Feldlerche (Alauda arvensis), sitzt in einem Weizenfeld und wacht am Nest
Erst verschwinden die Insekten, anschließend die Feldlerchen© imago / blickwinkel

Naturverträgliche Landwirtschaft gefordert

Lars Lachmann fordert deshalb, dass auch andere EU-Politikbereiche jenseits des Umweltschutzes die Ziele der Vogelschutzrichtlinie unterstützen müssten.
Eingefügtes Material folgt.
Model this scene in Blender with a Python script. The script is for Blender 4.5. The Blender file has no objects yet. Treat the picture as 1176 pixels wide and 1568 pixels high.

Lars Lachmann: "Wir denken da ganz besonders an die EU-Agrarpolitik, die derzeit mal wieder reformiert wird. Hier müssen wir unbedingt wegkommen von einer immer intensiveren Landwirtschaft und hin zu einer Landwirtschaft, die naturverträglich ist, wo Landwirte dafür belohnt werden und dafür Fördermittel bekommen, dass sie ihre Landwirtschaft naturverträglich durchführen, so dass man dort die Nahrung produzieren kann, die wir brauchen und gleichzeitig Platz für die Vogelwelt und die dazugehörige Natur ist."
Geschieht das nicht, werden die einst so häufigen Vögel der Kulturlandschaft aus Feldern, Weiden und Wiesen verschwinden. Dann könnte der Titel von Rachel Carsons Buch aus dem Jahr 1962 doch noch wahr und der Frühling stumm werden.